DIRECTION: Leave the pictures out and quote every line from the start of the listing to the line with "COL = S.collection", inclusive.

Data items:

—————

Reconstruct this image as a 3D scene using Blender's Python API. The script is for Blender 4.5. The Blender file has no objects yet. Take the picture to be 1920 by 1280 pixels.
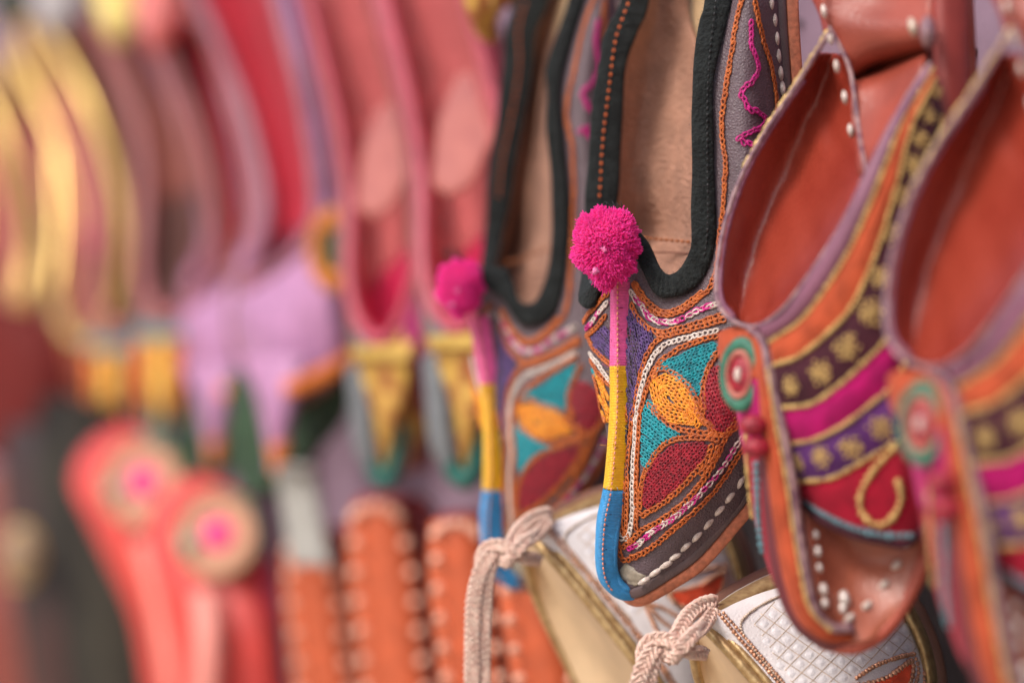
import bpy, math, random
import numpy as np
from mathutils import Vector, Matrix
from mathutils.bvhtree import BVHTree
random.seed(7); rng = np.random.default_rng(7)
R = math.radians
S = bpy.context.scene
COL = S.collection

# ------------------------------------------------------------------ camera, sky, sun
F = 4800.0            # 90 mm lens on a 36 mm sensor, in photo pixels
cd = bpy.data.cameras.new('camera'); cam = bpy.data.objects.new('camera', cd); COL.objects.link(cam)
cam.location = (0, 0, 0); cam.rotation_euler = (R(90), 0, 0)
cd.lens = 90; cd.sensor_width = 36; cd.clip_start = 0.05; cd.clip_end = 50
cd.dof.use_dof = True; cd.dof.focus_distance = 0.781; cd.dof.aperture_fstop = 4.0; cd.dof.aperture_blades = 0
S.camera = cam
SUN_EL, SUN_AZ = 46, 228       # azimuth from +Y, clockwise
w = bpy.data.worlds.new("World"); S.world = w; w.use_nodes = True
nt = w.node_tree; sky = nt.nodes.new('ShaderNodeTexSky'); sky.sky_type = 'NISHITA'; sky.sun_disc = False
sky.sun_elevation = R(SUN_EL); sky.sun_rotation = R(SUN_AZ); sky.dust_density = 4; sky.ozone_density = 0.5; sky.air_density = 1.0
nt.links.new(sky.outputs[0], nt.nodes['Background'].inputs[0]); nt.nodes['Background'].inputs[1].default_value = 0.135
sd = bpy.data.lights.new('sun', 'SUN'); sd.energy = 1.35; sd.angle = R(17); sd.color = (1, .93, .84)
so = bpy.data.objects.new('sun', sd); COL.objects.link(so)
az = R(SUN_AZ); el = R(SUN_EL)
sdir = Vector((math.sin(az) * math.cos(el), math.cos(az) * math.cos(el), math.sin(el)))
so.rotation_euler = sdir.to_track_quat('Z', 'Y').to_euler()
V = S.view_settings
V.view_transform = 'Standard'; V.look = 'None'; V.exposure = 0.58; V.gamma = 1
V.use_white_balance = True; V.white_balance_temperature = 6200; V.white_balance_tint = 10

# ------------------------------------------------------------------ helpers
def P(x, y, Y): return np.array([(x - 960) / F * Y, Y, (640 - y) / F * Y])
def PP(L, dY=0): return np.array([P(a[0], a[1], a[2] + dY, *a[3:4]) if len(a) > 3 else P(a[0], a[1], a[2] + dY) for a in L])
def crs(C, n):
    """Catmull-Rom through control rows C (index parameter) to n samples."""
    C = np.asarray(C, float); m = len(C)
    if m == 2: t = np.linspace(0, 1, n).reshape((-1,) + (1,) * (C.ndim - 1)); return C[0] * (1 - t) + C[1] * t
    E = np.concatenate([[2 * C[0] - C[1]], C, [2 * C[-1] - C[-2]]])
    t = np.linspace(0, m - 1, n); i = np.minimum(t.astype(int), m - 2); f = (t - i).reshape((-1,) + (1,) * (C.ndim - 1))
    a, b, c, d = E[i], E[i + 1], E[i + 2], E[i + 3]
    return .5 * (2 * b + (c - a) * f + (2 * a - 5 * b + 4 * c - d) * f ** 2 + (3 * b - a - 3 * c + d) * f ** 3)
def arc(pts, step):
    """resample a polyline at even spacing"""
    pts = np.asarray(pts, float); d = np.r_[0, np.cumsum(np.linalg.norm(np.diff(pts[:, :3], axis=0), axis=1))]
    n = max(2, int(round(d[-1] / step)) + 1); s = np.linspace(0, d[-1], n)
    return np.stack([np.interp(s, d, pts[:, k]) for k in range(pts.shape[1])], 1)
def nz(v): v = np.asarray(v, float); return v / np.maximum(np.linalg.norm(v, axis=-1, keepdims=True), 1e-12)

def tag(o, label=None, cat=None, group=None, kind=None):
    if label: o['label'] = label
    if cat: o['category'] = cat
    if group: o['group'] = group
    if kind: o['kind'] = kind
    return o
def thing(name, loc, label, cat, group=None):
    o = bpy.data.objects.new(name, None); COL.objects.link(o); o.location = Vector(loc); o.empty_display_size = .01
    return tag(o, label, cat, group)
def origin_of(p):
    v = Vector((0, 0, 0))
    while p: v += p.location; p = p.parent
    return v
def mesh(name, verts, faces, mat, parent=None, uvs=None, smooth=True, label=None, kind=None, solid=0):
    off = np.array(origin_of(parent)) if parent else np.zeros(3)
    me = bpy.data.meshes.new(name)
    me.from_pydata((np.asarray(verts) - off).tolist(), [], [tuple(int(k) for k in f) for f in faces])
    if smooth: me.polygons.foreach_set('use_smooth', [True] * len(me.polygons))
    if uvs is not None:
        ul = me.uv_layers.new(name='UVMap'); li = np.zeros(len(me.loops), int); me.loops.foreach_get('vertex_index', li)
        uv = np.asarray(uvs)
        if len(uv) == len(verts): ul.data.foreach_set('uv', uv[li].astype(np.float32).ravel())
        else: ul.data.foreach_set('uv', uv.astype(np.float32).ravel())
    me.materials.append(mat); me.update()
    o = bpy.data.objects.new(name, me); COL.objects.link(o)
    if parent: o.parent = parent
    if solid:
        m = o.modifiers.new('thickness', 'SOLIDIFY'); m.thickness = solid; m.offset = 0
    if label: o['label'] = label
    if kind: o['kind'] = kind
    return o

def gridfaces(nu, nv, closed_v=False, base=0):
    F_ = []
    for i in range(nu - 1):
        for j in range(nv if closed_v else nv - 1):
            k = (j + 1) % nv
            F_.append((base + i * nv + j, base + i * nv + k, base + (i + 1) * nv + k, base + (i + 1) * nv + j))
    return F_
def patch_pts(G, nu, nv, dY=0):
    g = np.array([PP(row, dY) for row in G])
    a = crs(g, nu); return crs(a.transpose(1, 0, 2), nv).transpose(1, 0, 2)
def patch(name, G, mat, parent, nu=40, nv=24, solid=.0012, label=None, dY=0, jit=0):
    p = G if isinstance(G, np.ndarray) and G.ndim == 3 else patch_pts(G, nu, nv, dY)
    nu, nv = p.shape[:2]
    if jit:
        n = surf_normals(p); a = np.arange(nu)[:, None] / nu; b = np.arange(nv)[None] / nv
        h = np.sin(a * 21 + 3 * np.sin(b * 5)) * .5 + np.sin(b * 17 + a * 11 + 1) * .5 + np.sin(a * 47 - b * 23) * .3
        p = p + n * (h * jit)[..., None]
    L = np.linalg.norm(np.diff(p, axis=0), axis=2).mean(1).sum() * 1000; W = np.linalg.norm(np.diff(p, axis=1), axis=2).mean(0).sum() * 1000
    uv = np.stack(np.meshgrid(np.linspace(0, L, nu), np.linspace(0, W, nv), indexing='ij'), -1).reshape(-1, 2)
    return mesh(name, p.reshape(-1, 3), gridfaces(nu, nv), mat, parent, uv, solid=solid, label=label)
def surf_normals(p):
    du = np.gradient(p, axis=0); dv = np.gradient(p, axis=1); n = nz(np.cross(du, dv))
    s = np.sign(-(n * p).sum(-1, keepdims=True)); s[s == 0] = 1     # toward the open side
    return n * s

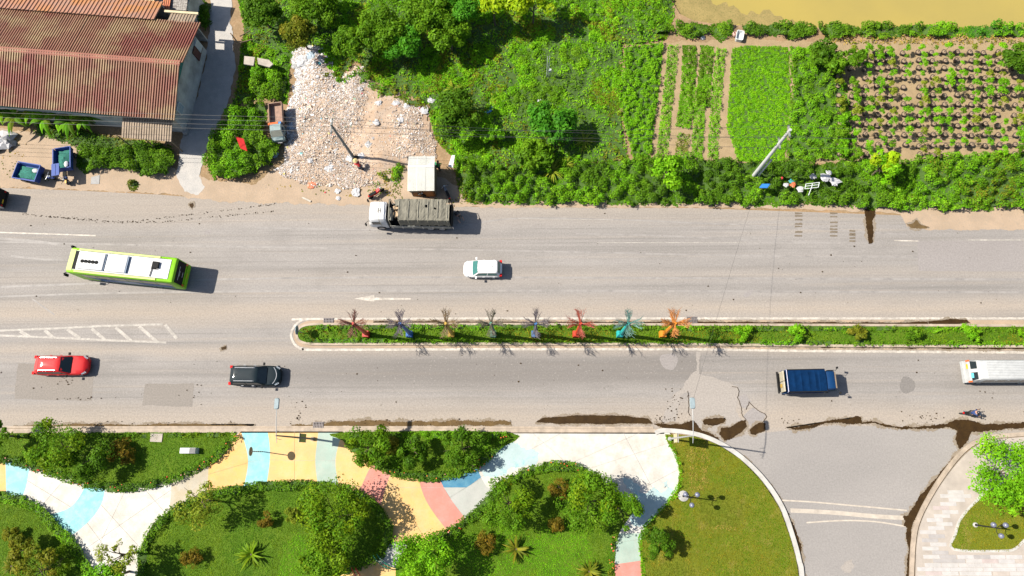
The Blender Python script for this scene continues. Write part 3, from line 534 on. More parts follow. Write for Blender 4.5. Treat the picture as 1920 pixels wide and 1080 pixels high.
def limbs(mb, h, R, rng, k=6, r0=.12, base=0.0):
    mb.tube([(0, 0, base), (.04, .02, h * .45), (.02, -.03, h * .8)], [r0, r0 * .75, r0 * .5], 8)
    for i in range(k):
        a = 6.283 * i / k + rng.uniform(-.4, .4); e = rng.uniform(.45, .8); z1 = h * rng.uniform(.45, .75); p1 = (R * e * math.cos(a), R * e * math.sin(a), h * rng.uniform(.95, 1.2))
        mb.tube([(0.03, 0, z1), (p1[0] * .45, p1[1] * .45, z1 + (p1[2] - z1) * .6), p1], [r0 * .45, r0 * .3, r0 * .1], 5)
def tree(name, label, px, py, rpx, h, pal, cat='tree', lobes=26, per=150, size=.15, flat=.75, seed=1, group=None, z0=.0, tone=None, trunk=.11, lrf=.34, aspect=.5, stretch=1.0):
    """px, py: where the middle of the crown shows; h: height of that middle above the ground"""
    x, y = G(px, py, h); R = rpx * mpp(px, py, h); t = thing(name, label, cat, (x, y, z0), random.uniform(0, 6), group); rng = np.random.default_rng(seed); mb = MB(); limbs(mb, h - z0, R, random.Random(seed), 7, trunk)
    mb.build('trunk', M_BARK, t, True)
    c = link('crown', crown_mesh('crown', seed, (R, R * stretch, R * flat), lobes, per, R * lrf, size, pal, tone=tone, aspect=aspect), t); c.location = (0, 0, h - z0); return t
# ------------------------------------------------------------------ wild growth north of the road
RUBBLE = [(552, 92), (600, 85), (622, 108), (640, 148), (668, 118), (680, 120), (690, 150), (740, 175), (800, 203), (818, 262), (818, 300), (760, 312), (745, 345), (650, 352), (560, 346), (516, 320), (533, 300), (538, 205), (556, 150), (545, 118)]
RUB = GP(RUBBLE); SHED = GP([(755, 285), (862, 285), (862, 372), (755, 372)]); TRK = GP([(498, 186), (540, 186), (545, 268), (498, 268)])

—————

SOLUTION FOR THIS EXERCISE:
Reconstruct this image as a 3D scene using Blender's Python API. The script is for Blender 4.5. The Blender file has no objects yet. Take the picture to be 1920 by 1280 pixels.
import bpy, math, random
import numpy as np
from mathutils import Vector, Matrix
from mathutils.bvhtree import BVHTree
random.seed(7); rng = np.random.default_rng(7)
R = math.radians
S = bpy.context.scene
COL = S.collection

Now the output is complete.